_Directions for this task_. Repeat only the lines from the line containing "The Blender Python" through the line containing "obj('grate', bm, 'iron', c)", both included, exactly as they stand.

## Start Dataset records

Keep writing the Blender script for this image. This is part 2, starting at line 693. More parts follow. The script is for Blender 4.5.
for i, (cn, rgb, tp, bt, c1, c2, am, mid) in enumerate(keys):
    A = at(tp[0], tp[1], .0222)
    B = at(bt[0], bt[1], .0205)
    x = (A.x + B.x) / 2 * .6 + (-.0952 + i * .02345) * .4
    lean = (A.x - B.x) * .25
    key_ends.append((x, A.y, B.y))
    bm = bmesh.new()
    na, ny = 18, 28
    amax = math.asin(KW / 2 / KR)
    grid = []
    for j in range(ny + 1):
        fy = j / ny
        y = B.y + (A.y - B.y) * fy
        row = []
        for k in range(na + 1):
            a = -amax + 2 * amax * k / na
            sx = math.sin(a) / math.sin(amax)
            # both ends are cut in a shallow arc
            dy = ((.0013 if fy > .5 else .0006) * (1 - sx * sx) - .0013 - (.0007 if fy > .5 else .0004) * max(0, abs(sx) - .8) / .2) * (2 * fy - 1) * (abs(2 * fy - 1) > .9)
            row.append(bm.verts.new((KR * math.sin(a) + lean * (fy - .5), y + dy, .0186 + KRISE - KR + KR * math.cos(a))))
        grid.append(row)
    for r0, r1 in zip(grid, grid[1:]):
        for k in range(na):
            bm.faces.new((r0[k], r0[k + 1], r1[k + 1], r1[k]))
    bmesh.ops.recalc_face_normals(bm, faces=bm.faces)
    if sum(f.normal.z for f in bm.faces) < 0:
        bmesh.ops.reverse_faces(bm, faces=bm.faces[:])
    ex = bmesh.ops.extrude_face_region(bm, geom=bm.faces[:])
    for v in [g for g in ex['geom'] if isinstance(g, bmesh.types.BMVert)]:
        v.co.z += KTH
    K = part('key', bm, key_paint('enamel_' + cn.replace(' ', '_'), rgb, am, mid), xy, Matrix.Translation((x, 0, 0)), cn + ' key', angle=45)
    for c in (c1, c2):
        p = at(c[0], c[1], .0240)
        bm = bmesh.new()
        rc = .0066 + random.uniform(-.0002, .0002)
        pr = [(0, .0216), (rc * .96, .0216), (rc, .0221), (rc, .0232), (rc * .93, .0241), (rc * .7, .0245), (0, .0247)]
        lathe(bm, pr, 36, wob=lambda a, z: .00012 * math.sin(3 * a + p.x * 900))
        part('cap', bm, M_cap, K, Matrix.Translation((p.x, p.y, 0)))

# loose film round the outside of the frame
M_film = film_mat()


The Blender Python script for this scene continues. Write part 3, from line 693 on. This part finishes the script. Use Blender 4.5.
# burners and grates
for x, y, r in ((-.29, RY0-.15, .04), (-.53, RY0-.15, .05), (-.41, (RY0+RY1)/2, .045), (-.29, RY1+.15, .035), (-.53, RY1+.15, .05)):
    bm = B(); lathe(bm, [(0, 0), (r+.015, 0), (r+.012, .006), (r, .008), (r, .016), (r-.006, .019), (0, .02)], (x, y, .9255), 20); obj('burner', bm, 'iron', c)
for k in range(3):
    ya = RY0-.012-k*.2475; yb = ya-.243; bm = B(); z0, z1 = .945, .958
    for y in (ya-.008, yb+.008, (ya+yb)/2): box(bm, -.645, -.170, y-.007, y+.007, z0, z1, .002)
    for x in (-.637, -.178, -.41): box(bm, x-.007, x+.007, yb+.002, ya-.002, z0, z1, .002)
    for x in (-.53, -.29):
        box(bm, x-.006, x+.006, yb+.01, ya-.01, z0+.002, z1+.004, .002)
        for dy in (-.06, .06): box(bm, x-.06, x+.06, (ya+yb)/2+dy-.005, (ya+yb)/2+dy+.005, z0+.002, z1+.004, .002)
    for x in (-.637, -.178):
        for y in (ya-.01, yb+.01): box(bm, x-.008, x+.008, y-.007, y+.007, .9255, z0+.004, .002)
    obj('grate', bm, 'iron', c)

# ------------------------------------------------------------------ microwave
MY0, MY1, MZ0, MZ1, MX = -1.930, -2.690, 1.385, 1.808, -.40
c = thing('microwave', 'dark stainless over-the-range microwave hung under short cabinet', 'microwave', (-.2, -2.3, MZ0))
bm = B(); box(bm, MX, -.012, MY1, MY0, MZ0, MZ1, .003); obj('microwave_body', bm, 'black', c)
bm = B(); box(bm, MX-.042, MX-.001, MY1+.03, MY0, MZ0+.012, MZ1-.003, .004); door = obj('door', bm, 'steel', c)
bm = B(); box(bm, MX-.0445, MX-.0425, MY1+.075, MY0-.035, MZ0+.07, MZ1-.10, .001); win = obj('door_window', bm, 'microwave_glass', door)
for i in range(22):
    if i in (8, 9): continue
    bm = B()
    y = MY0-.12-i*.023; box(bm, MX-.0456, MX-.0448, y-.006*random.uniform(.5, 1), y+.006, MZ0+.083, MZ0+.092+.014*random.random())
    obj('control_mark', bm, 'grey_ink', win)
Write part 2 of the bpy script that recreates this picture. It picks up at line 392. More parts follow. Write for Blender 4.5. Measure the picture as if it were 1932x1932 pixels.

## End Dataset records

_Worked answer_.
The Blender Python script for this scene continues. Write part 3, from line 693 on. This part finishes the script. Use Blender 4.5.
# burners and grates
for x, y, r in ((-.29, RY0-.15, .04), (-.53, RY0-.15, .05), (-.41, (RY0+RY1)/2, .045), (-.29, RY1+.15, .035), (-.53, RY1+.15, .05)):
    bm = B(); lathe(bm, [(0, 0), (r+.015, 0), (r+.012, .006), (r, .008), (r, .016), (r-.006, .019), (0, .02)], (x, y, .9255), 20); obj('burner', bm, 'iron', c)
for k in range(3):
    ya = RY0-.012-k*.2475; yb = ya-.243; bm = B(); z0, z1 = .945, .958
    for y in (ya-.008, yb+.008, (ya+yb)/2): box(bm, -.645, -.170, y-.007, y+.007, z0, z1, .002)
    for x in (-.637, -.178, -.41): box(bm, x-.007, x+.007, yb+.002, ya-.002, z0, z1, .002)
    for x in (-.53, -.29):
        box(bm, x-.006, x+.006, yb+.01, ya-.01, z0+.002, z1+.004, .002)
        for dy in (-.06, .06): box(bm, x-.06, x+.06, (ya+yb)/2+dy-.005, (ya+yb)/2+dy+.005, z0+.002, z1+.004, .002)
    for x in (-.637, -.178):
        for y in (ya-.01, yb+.01): box(bm, x-.008, x+.008, y-.007, y+.007, .9255, z0+.004, .002)
    obj('grate', bm, 'iron', c)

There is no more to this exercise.